POLÍTICA DE ESTÓMAGO / El éxito electoral de este programa genérico ha sido posible al coincidir en el tiempo el coste humano de la salida de la crisis de 2007-2008, la quiebra del pacto social promovido por democristianos y socialdemócratas al final de la segunda guerra mundial y el aumento de los flujos migratorios con destino a Europa y a EEUU, presentados por los ideólogos de la extrema derecha como competencia desleal ante unas clases medias urbanas empobrecidas. De ahí a la proliferación de mensajes islamófobos solo medió un paso, facilitado por el terrorismo yihadista.

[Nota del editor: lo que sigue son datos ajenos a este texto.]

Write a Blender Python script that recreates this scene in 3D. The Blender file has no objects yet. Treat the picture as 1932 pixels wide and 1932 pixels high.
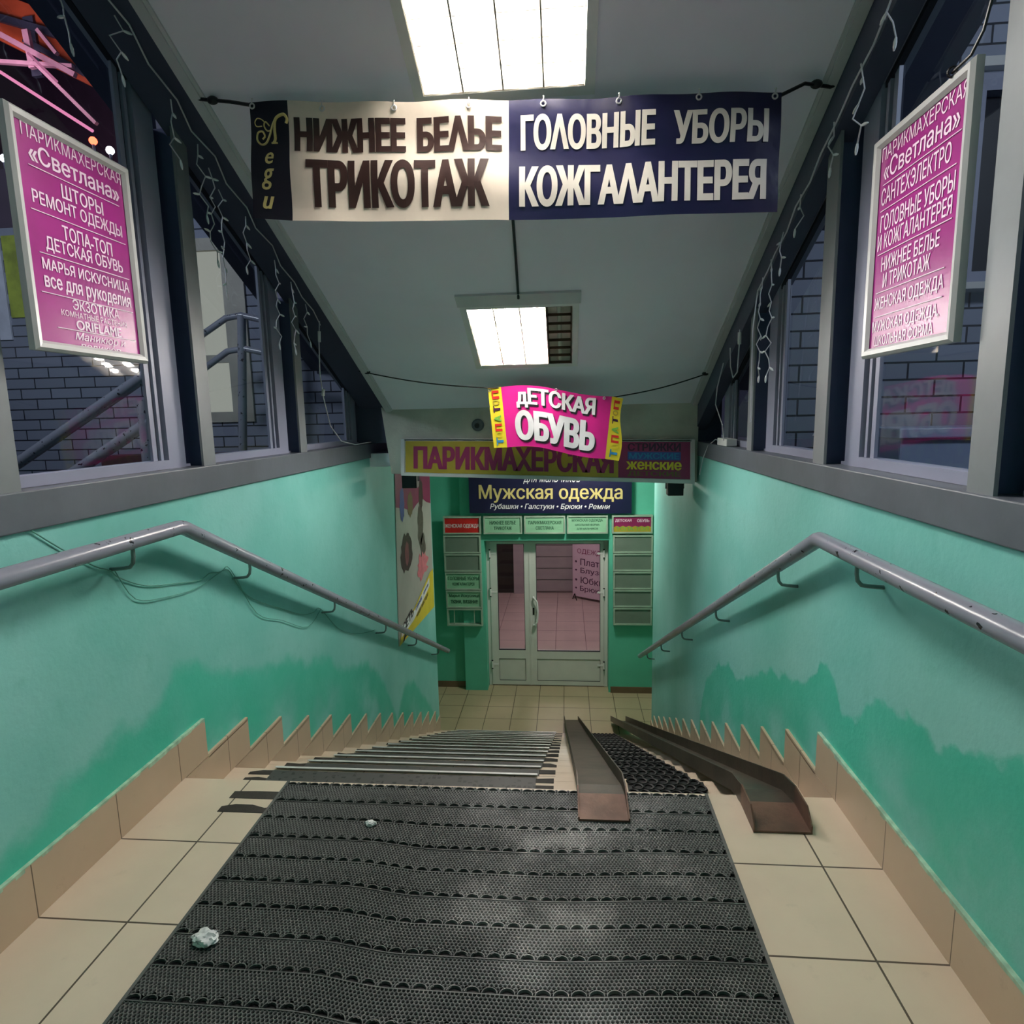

Si la digresión teórica nunca fue el punto fuerte del fascismo y del nazismo, tampoco lo es ahora de los nuevos movimientos ultra, pero la remisión a la política de las emociones es suficiente para atraer a una parte de sociedades defraudadas. La pensadora judía húngara Agnes Heller, cuyo padre murió en Auschwitz, sostuvo en uno de sus últimos ensayos que Viktor Orbán, primer ministro de su país, no tiene ninguna convicción firme, «solo le interesa acrecentar el poder».

Ese desinterés por las etiquetas ideológicas libera a la extrema derecha europea de definirse en público y facilita la pesca de votos en los caladeros de la izquierda sin más apelaciones que un recurso genérico al nacionalismo económico, al combate contra las miserias heredadas, parecido a aquel que fue tan útil a Hitler y Mussolini. Nada es igual al pasado, pero hay músicas de fondo con estribillos parecidos.